▶ Dataset excerpt:
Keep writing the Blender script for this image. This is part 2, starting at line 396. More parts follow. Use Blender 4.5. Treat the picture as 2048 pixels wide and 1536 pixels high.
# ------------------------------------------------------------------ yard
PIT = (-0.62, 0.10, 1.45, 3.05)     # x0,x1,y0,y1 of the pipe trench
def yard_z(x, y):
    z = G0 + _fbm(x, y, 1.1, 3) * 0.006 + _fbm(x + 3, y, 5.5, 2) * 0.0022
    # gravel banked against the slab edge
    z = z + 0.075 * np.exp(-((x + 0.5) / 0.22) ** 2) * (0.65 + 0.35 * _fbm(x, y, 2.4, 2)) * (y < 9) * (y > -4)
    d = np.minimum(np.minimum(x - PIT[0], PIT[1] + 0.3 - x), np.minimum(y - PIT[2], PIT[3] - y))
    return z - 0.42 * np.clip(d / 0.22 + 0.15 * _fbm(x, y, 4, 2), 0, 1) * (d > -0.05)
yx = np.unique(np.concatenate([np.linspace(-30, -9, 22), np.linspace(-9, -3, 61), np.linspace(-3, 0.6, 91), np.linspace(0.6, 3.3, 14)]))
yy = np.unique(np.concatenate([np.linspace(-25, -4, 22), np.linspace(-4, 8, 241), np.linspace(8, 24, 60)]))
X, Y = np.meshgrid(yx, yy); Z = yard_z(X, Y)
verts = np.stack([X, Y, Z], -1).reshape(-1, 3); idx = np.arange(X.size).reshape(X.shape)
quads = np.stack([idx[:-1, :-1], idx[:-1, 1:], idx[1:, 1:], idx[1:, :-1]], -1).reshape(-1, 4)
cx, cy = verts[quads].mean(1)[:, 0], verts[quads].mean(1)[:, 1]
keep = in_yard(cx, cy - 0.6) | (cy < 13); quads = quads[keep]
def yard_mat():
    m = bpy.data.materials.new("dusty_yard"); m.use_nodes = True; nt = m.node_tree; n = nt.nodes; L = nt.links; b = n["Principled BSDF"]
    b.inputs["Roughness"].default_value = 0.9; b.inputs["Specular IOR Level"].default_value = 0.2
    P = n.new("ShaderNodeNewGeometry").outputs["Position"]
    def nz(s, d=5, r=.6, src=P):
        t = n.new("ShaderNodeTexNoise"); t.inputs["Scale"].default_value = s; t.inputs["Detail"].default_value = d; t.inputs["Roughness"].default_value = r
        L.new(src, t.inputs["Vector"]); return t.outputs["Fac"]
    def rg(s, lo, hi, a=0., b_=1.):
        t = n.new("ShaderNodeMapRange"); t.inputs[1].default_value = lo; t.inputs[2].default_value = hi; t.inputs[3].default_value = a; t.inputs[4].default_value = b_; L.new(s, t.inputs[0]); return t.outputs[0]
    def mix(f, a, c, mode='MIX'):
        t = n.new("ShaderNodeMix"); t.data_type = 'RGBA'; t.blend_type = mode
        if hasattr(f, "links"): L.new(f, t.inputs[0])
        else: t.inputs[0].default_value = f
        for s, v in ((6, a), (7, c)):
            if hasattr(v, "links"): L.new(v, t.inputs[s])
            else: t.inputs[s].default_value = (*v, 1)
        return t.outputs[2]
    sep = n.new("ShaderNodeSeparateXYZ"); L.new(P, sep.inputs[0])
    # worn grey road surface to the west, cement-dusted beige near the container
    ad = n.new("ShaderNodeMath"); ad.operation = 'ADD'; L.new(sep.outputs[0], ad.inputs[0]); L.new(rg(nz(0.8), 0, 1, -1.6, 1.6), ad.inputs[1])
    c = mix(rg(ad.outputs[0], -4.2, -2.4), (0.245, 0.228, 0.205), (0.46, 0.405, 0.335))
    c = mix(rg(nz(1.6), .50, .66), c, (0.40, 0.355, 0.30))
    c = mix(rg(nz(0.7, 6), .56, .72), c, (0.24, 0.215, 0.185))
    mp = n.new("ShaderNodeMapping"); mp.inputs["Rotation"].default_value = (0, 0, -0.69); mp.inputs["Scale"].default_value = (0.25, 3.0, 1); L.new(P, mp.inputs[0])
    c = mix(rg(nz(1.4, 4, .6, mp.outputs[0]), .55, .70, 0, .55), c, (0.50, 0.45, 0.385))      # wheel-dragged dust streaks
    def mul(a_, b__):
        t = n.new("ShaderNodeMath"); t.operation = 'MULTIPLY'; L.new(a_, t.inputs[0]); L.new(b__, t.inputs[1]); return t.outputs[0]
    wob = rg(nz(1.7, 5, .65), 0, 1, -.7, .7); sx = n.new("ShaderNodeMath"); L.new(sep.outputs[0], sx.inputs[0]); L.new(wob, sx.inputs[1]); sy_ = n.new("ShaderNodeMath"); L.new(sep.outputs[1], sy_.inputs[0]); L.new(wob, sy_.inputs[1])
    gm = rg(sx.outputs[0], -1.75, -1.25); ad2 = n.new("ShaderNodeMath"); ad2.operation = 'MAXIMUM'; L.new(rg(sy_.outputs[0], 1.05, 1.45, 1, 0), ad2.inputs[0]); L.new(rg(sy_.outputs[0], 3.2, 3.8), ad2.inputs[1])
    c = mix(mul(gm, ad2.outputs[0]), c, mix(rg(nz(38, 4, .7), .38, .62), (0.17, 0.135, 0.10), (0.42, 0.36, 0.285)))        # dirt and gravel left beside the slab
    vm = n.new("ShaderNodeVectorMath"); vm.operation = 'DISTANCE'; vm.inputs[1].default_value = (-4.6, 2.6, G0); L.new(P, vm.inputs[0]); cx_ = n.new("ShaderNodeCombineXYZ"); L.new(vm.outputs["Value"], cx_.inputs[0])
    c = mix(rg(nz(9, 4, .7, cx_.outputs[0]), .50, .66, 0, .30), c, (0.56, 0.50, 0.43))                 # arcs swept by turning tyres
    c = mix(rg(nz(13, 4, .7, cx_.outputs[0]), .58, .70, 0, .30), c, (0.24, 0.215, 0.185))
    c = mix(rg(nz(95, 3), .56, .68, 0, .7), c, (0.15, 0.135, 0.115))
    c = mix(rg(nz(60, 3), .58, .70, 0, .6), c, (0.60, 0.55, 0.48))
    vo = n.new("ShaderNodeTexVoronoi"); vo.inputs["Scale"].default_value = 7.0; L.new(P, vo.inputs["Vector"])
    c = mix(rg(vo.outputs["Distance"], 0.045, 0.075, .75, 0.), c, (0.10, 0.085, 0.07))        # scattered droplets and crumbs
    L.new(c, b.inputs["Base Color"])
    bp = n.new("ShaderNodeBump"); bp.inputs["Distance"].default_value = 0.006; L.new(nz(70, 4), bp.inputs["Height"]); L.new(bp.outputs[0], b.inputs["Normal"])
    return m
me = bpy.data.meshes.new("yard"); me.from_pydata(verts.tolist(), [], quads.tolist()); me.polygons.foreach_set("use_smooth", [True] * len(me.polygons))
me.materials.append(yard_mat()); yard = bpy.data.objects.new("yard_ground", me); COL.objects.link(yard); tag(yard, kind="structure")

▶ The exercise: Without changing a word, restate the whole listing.

▶ Right answer:
Keep writing the Blender script for this image. This is part 2, starting at line 396. More parts follow. Use Blender 4.5. Treat the picture as 2048 pixels wide and 1536 pixels high.
# ------------------------------------------------------------------ yard
PIT = (-0.62, 0.10, 1.45, 3.05)     # x0,x1,y0,y1 of the pipe trench
def yard_z(x, y):
    z = G0 + _fbm(x, y, 1.1, 3) * 0.006 + _fbm(x + 3, y, 5.5, 2) * 0.0022
    # gravel banked against the slab edge
    z = z + 0.075 * np.exp(-((x + 0.5) / 0.22) ** 2) * (0.65 + 0.35 * _fbm(x, y, 2.4, 2)) * (y < 9) * (y > -4)
    d = np.minimum(np.minimum(x - PIT[0], PIT[1] + 0.3 - x), np.minimum(y - PIT[2], PIT[3] - y))
    return z - 0.42 * np.clip(d / 0.22 + 0.15 * _fbm(x, y, 4, 2), 0, 1) * (d > -0.05)
yx = np.unique(np.concatenate([np.linspace(-30, -9, 22), np.linspace(-9, -3, 61), np.linspace(-3, 0.6, 91), np.linspace(0.6, 3.3, 14)]))
yy = np.unique(np.concatenate([np.linspace(-25, -4, 22), np.linspace(-4, 8, 241), np.linspace(8, 24, 60)]))
X, Y = np.meshgrid(yx, yy); Z = yard_z(X, Y)
verts = np.stack([X, Y, Z], -1).reshape(-1, 3); idx = np.arange(X.size).reshape(X.shape)
quads = np.stack([idx[:-1, :-1], idx[:-1, 1:], idx[1:, 1:], idx[1:, :-1]], -1).reshape(-1, 4)
cx, cy = verts[quads].mean(1)[:, 0], verts[quads].mean(1)[:, 1]
keep = in_yard(cx, cy - 0.6) | (cy < 13); quads = quads[keep]
def yard_mat():
    m = bpy.data.materials.new("dusty_yard"); m.use_nodes = True; nt = m.node_tree; n = nt.nodes; L = nt.links; b = n["Principled BSDF"]
    b.inputs["Roughness"].default_value = 0.9; b.inputs["Specular IOR Level"].default_value = 0.2
    P = n.new("ShaderNodeNewGeometry").outputs["Position"]
    def nz(s, d=5, r=.6, src=P):
        t = n.new("ShaderNodeTexNoise"); t.inputs["Scale"].default_value = s; t.inputs["Detail"].default_value = d; t.inputs["Roughness"].default_value = r
        L.new(src, t.inputs["Vector"]); return t.outputs["Fac"]
    def rg(s, lo, hi, a=0., b_=1.):
        t = n.new("ShaderNodeMapRange"); t.inputs[1].default_value = lo; t.inputs[2].default_value = hi; t.inputs[3].default_value = a; t.inputs[4].default_value = b_; L.new(s, t.inputs[0]); return t.outputs[0]
    def mix(f, a, c, mode='MIX'):
        t = n.new("ShaderNodeMix"); t.data_type = 'RGBA'; t.blend_type = mode
        if hasattr(f, "links"): L.new(f, t.inputs[0])
        else: t.inputs[0].default_value = f
        for s, v in ((6, a), (7, c)):
            if hasattr(v, "links"): L.new(v, t.inputs[s])
            else: t.inputs[s].default_value = (*v, 1)
        return t.outputs[2]
    sep = n.new("ShaderNodeSeparateXYZ"); L.new(P, sep.inputs[0])
    # worn grey road surface to the west, cement-dusted beige near the container
    ad = n.new("ShaderNodeMath"); ad.operation = 'ADD'; L.new(sep.outputs[0], ad.inputs[0]); L.new(rg(nz(0.8), 0, 1, -1.6, 1.6), ad.inputs[1])
    c = mix(rg(ad.outputs[0], -4.2, -2.4), (0.245, 0.228, 0.205), (0.46, 0.405, 0.335))
    c = mix(rg(nz(1.6), .50, .66), c, (0.40, 0.355, 0.30))
    c = mix(rg(nz(0.7, 6), .56, .72), c, (0.24, 0.215, 0.185))
    mp = n.new("ShaderNodeMapping"); mp.inputs["Rotation"].default_value = (0, 0, -0.69); mp.inputs["Scale"].default_value = (0.25, 3.0, 1); L.new(P, mp.inputs[0])
    c = mix(rg(nz(1.4, 4, .6, mp.outputs[0]), .55, .70, 0, .55), c, (0.50, 0.45, 0.385))      # wheel-dragged dust streaks
    def mul(a_, b__):
        t = n.new("ShaderNodeMath"); t.operation = 'MULTIPLY'; L.new(a_, t.inputs[0]); L.new(b__, t.inputs[1]); return t.outputs[0]
    wob = rg(nz(1.7, 5, .65), 0, 1, -.7, .7); sx = n.new("ShaderNodeMath"); L.new(sep.outputs[0], sx.inputs[0]); L.new(wob, sx.inputs[1]); sy_ = n.new("ShaderNodeMath"); L.new(sep.outputs[1], sy_.inputs[0]); L.new(wob, sy_.inputs[1])
    gm = rg(sx.outputs[0], -1.75, -1.25); ad2 = n.new("ShaderNodeMath"); ad2.operation = 'MAXIMUM'; L.new(rg(sy_.outputs[0], 1.05, 1.45, 1, 0), ad2.inputs[0]); L.new(rg(sy_.outputs[0], 3.2, 3.8), ad2.inputs[1])
    c = mix(mul(gm, ad2.outputs[0]), c, mix(rg(nz(38, 4, .7), .38, .62), (0.17, 0.135, 0.10), (0.42, 0.36, 0.285)))        # dirt and gravel left beside the slab
    vm = n.new("ShaderNodeVectorMath"); vm.operation = 'DISTANCE'; vm.inputs[1].default_value = (-4.6, 2.6, G0); L.new(P, vm.inputs[0]); cx_ = n.new("ShaderNodeCombineXYZ"); L.new(vm.outputs["Value"], cx_.inputs[0])
    c = mix(rg(nz(9, 4, .7, cx_.outputs[0]), .50, .66, 0, .30), c, (0.56, 0.50, 0.43))                 # arcs swept by turning tyres
    c = mix(rg(nz(13, 4, .7, cx_.outputs[0]), .58, .70, 0, .30), c, (0.24, 0.215, 0.185))
    c = mix(rg(nz(95, 3), .56, .68, 0, .7), c, (0.15, 0.135, 0.115))
    c = mix(rg(nz(60, 3), .58, .70, 0, .6), c, (0.60, 0.55, 0.48))
    vo = n.new("ShaderNodeTexVoronoi"); vo.inputs["Scale"].default_value = 7.0; L.new(P, vo.inputs["Vector"])
    c = mix(rg(vo.outputs["Distance"], 0.045, 0.075, .75, 0.), c, (0.10, 0.085, 0.07))        # scattered droplets and crumbs
    L.new(c, b.inputs["Base Color"])
    bp = n.new("ShaderNodeBump"); bp.inputs["Distance"].default_value = 0.006; L.new(nz(70, 4), bp.inputs["Height"]); L.new(bp.outputs[0], b.inputs["Normal"])
    return m
me = bpy.data.meshes.new("yard"); me.from_pydata(verts.tolist(), [], quads.tolist()); me.polygons.foreach_set("use_smooth", [True] * len(me.polygons))
me.materials.append(yard_mat()); yard = bpy.data.objects.new("yard_ground", me); COL.objects.link(yard); tag(yard, kind="structure")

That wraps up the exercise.